O padre Simon colabora na paróquia de Tires e é responsável pela Pastoral Africana no Patriarcado de Lisboa, acompanhando as comunidades católicas africanas da diocese. “É um trabalho que me enche de alegria, ter o privilégio de estar à frente do meu povo, por assim dizer, e poder guiá-lo pelo caminho da salvação”.

Não sendo possível ir a todas as paróquias onde há comunidades africanas, encontram-se na igreja do Campo Grande todos os terceiros domingos de cada mês. Para além disso, tenta participar em todas as festas e cerimónias para as quais é convidado. Os funerais são um dos momentos mais importantes: “A nossa maneira de viver a morte é muito diferente da maneira europeia”.

Estas são tradições que os africanos fazem questão de manter. Uma delas é a de rezar o terço na casa de quem faleceu, com a família, logo na noite da morte. “É muito emocionante e envolve toda a família, deixam sempre uma vela acesa até haver o funeral”.
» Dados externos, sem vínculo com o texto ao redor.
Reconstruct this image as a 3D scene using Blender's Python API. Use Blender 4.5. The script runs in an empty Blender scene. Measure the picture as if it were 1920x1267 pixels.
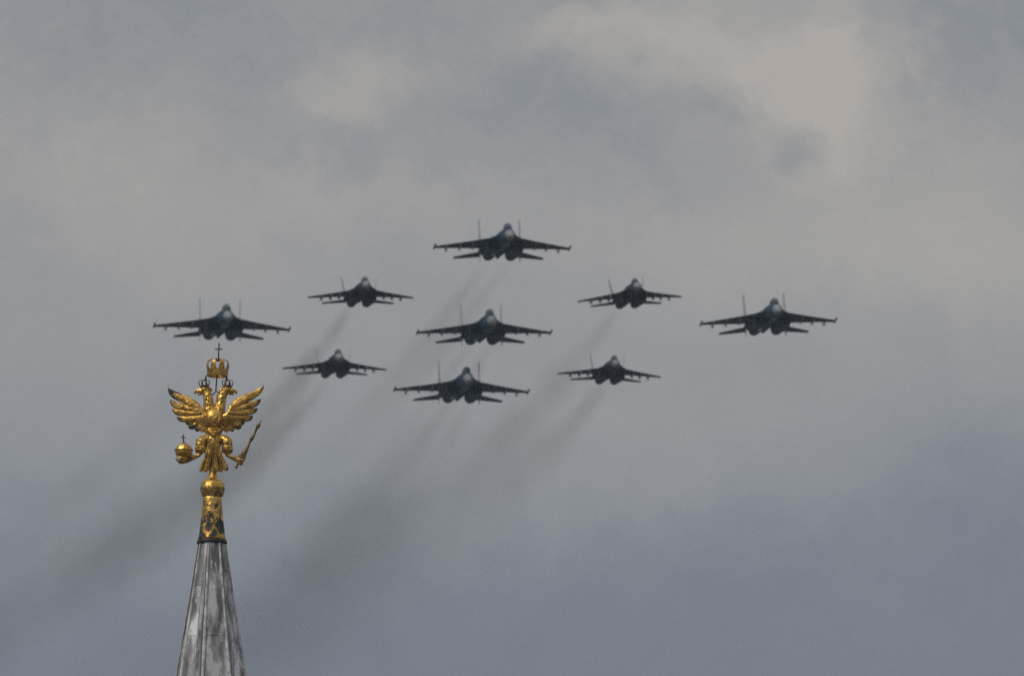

O padre Simon explica que a criação desta Pastoral Africana no Patriarcado foi muito importante para ajudar as comunidades católicas africanas a manterem as suas raízes: ”Digo-lhes sempre, quer estejas bem aqui, ou não, não podes esquecer as tuas raízes, porque quem esquece as suas raízes não tem futuro”.

A 2 de Agosto irão em peregrinação, de autocarro, a Fátima. A peregrinação do ano passado reuniu mais de cinco mil pessoas.

A entrevista ao padre Simon Ayogu foi transmitida este domingo no programa “Princípio e Fim” da Renascença.